## THE REQUEST
Every line below is to be quoted exactly, with nothing added or dropped.
— begin SOURCE MATERIAL —
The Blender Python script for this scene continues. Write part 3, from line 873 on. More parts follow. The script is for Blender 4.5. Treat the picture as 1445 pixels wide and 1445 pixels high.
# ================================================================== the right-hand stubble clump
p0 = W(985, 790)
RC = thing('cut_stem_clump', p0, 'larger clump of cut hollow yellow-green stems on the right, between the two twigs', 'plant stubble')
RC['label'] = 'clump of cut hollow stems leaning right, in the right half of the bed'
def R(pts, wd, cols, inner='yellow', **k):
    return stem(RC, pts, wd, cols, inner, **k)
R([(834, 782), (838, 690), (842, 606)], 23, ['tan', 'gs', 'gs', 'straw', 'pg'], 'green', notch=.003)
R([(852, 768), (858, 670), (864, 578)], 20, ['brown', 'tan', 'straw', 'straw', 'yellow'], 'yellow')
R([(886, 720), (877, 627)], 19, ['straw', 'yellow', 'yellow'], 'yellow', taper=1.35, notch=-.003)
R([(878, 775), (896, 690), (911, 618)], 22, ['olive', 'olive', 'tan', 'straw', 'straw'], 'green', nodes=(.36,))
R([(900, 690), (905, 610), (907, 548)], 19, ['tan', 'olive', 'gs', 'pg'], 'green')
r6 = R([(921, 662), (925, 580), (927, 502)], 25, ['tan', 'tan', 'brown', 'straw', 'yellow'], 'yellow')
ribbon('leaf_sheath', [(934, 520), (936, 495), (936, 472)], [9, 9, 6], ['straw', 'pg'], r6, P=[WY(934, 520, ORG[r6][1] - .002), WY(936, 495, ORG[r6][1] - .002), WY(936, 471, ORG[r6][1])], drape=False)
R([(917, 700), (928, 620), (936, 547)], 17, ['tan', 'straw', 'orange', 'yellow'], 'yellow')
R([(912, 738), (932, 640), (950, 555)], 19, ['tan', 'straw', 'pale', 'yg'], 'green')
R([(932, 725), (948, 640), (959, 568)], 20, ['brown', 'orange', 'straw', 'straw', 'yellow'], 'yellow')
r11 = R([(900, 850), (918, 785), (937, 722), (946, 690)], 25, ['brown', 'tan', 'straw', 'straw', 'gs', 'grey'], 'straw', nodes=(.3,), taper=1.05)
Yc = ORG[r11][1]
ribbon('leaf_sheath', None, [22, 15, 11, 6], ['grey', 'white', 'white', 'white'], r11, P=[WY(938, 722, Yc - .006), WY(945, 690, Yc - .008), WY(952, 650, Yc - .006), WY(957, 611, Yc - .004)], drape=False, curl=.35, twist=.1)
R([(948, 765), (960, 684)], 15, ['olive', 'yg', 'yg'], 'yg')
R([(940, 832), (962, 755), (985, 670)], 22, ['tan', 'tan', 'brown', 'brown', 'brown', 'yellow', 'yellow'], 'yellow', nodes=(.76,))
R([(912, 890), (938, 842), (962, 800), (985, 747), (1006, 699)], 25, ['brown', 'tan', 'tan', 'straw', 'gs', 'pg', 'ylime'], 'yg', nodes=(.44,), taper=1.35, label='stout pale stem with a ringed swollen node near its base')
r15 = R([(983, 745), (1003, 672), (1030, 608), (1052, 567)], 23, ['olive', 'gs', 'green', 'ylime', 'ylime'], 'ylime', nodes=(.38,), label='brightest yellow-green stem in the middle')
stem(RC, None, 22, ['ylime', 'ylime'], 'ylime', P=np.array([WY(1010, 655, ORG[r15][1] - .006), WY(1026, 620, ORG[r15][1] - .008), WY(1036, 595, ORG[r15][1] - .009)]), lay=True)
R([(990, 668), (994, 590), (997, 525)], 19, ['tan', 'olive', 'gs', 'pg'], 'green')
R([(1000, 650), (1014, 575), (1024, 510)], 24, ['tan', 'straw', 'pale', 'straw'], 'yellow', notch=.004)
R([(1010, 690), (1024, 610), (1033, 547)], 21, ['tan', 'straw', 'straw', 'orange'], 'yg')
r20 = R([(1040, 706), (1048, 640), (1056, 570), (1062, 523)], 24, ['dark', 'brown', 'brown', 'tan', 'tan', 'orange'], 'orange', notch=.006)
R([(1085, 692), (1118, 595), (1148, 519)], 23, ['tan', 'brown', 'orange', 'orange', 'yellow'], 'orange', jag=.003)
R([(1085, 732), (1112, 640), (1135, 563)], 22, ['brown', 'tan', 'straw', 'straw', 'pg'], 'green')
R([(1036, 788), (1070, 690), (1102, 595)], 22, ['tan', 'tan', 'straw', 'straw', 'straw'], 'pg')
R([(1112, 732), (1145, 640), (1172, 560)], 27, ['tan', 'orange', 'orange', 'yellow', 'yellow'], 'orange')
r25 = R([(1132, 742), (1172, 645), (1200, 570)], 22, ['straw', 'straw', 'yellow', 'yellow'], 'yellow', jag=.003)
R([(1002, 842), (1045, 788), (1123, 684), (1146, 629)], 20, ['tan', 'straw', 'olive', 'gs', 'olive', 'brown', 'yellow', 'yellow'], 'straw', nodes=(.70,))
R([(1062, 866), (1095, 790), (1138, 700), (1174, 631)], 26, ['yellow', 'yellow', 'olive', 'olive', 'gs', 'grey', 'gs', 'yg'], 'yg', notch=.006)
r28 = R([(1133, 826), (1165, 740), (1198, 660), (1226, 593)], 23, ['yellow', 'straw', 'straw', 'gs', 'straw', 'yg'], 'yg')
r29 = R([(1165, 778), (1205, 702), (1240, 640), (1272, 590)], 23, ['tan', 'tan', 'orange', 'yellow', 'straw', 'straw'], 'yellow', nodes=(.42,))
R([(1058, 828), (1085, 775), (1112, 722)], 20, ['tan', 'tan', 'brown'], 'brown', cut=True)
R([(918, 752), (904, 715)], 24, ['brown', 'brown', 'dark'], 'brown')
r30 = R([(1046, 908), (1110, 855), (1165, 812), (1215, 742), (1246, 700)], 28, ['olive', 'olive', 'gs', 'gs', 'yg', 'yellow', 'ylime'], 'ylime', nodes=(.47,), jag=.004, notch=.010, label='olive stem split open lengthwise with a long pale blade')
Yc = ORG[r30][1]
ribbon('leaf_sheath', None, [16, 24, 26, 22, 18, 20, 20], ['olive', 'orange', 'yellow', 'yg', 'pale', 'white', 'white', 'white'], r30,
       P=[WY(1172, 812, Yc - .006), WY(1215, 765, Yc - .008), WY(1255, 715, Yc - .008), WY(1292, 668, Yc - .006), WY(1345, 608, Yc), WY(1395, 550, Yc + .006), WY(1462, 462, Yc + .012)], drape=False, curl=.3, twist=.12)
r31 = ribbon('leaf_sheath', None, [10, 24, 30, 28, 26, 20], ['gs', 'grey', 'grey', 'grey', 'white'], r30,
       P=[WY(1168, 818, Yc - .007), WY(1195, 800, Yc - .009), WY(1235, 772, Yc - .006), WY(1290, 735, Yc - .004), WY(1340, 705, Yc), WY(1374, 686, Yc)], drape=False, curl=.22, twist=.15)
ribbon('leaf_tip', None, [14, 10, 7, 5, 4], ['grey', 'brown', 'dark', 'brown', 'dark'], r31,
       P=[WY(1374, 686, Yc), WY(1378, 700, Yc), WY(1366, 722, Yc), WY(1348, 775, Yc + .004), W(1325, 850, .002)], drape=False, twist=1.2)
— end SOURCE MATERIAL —
## RESPONSE TO THIS TASK
The Blender Python script for this scene continues. Write part 3, from line 873 on. More parts follow. The script is for Blender 4.5. Treat the picture as 1445 pixels wide and 1445 pixels high.
# ================================================================== the right-hand stubble clump
p0 = W(985, 790)
RC = thing('cut_stem_clump', p0, 'larger clump of cut hollow yellow-green stems on the right, between the two twigs', 'plant stubble')
RC['label'] = 'clump of cut hollow stems leaning right, in the right half of the bed'
def R(pts, wd, cols, inner='yellow', **k):
    return stem(RC, pts, wd, cols, inner, **k)
R([(834, 782), (838, 690), (842, 606)], 23, ['tan', 'gs', 'gs', 'straw', 'pg'], 'green', notch=.003)
R([(852, 768), (858, 670), (864, 578)], 20, ['brown', 'tan', 'straw', 'straw', 'yellow'], 'yellow')
R([(886, 720), (877, 627)], 19, ['straw', 'yellow', 'yellow'], 'yellow', taper=1.35, notch=-.003)
R([(878, 775), (896, 690), (911, 618)], 22, ['olive', 'olive', 'tan', 'straw', 'straw'], 'green', nodes=(.36,))
R([(900, 690), (905, 610), (907, 548)], 19, ['tan', 'olive', 'gs', 'pg'], 'green')
r6 = R([(921, 662), (925, 580), (927, 502)], 25, ['tan', 'tan', 'brown', 'straw', 'yellow'], 'yellow')
ribbon('leaf_sheath', [(934, 520), (936, 495), (936, 472)], [9, 9, 6], ['straw', 'pg'], r6, P=[WY(934, 520, ORG[r6][1] - .002), WY(936, 495, ORG[r6][1] - .002), WY(936, 471, ORG[r6][1])], drape=False)
R([(917, 700), (928, 620), (936, 547)], 17, ['tan', 'straw', 'orange', 'yellow'], 'yellow')
R([(912, 738), (932, 640), (950, 555)], 19, ['tan', 'straw', 'pale', 'yg'], 'green')
R([(932, 725), (948, 640), (959, 568)], 20, ['brown', 'orange', 'straw', 'straw', 'yellow'], 'yellow')
r11 = R([(900, 850), (918, 785), (937, 722), (946, 690)], 25, ['brown', 'tan', 'straw', 'straw', 'gs', 'grey'], 'straw', nodes=(.3,), taper=1.05)
Yc = ORG[r11][1]
ribbon('leaf_sheath', None, [22, 15, 11, 6], ['grey', 'white', 'white', 'white'], r11, P=[WY(938, 722, Yc - .006), WY(945, 690, Yc - .008), WY(952, 650, Yc - .006), WY(957, 611, Yc - .004)], drape=False, curl=.35, twist=.1)
R([(948, 765), (960, 684)], 15, ['olive', 'yg', 'yg'], 'yg')
R([(940, 832), (962, 755), (985, 670)], 22, ['tan', 'tan', 'brown', 'brown', 'brown', 'yellow', 'yellow'], 'yellow', nodes=(.76,))
R([(912, 890), (938, 842), (962, 800), (985, 747), (1006, 699)], 25, ['brown', 'tan', 'tan', 'straw', 'gs', 'pg', 'ylime'], 'yg', nodes=(.44,), taper=1.35, label='stout pale stem with a ringed swollen node near its base')
r15 = R([(983, 745), (1003, 672), (1030, 608), (1052, 567)], 23, ['olive', 'gs', 'green', 'ylime', 'ylime'], 'ylime', nodes=(.38,), label='brightest yellow-green stem in the middle')
stem(RC, None, 22, ['ylime', 'ylime'], 'ylime', P=np.array([WY(1010, 655, ORG[r15][1] - .006), WY(1026, 620, ORG[r15][1] - .008), WY(1036, 595, ORG[r15][1] - .009)]), lay=True)
R([(990, 668), (994, 590), (997, 525)], 19, ['tan', 'olive', 'gs', 'pg'], 'green')
R([(1000, 650), (1014, 575), (1024, 510)], 24, ['tan', 'straw', 'pale', 'straw'], 'yellow', notch=.004)
R([(1010, 690), (1024, 610), (1033, 547)], 21, ['tan', 'straw', 'straw', 'orange'], 'yg')
r20 = R([(1040, 706), (1048, 640), (1056, 570), (1062, 523)], 24, ['dark', 'brown', 'brown', 'tan', 'tan', 'orange'], 'orange', notch=.006)
R([(1085, 692), (1118, 595), (1148, 519)], 23, ['tan', 'brown', 'orange', 'orange', 'yellow'], 'orange', jag=.003)
R([(1085, 732), (1112, 640), (1135, 563)], 22, ['brown', 'tan', 'straw', 'straw', 'pg'], 'green')
R([(1036, 788), (1070, 690), (1102, 595)], 22, ['tan', 'tan', 'straw', 'straw', 'straw'], 'pg')
R([(1112, 732), (1145, 640), (1172, 560)], 27, ['tan', 'orange', 'orange', 'yellow', 'yellow'], 'orange')
r25 = R([(1132, 742), (1172, 645), (1200, 570)], 22, ['straw', 'straw', 'yellow', 'yellow'], 'yellow', jag=.003)
R([(1002, 842), (1045, 788), (1123, 684), (1146, 629)], 20, ['tan', 'straw', 'olive', 'gs', 'olive', 'brown', 'yellow', 'yellow'], 'straw', nodes=(.70,))
R([(1062, 866), (1095, 790), (1138, 700), (1174, 631)], 26, ['yellow', 'yellow', 'olive', 'olive', 'gs', 'grey', 'gs', 'yg'], 'yg', notch=.006)
r28 = R([(1133, 826), (1165, 740), (1198, 660), (1226, 593)], 23, ['yellow', 'straw', 'straw', 'gs', 'straw', 'yg'], 'yg')
r29 = R([(1165, 778), (1205, 702), (1240, 640), (1272, 590)], 23, ['tan', 'tan', 'orange', 'yellow', 'straw', 'straw'], 'yellow', nodes=(.42,))
R([(1058, 828), (1085, 775), (1112, 722)], 20, ['tan', 'tan', 'brown'], 'brown', cut=True)
R([(918, 752), (904, 715)], 24, ['brown', 'brown', 'dark'], 'brown')
r30 = R([(1046, 908), (1110, 855), (1165, 812), (1215, 742), (1246, 700)], 28, ['olive', 'olive', 'gs', 'gs', 'yg', 'yellow', 'ylime'], 'ylime', nodes=(.47,), jag=.004, notch=.010, label='olive stem split open lengthwise with a long pale blade')
Yc = ORG[r30][1]
ribbon('leaf_sheath', None, [16, 24, 26, 22, 18, 20, 20], ['olive', 'orange', 'yellow', 'yg', 'pale', 'white', 'white', 'white'], r30,
       P=[WY(1172, 812, Yc - .006), WY(1215, 765, Yc - .008), WY(1255, 715, Yc - .008), WY(1292, 668, Yc - .006), WY(1345, 608, Yc), WY(1395, 550, Yc + .006), WY(1462, 462, Yc + .012)], drape=False, curl=.3, twist=.12)
r31 = ribbon('leaf_sheath', None, [10, 24, 30, 28, 26, 20], ['gs', 'grey', 'grey', 'grey', 'white'], r30,
       P=[WY(1168, 818, Yc - .007), WY(1195, 800, Yc - .009), WY(1235, 772, Yc - .006), WY(1290, 735, Yc - .004), WY(1340, 705, Yc), WY(1374, 686, Yc)], drape=False, curl=.22, twist=.15)
ribbon('leaf_tip', None, [14, 10, 7, 5, 4], ['grey', 'brown', 'dark', 'brown', 'dark'], r31,
       P=[WY(1374, 686, Yc), WY(1378, 700, Yc), WY(1366, 722, Yc), WY(1348, 775, Yc + .004), W(1325, 850, .002)], drape=False, twist=1.2)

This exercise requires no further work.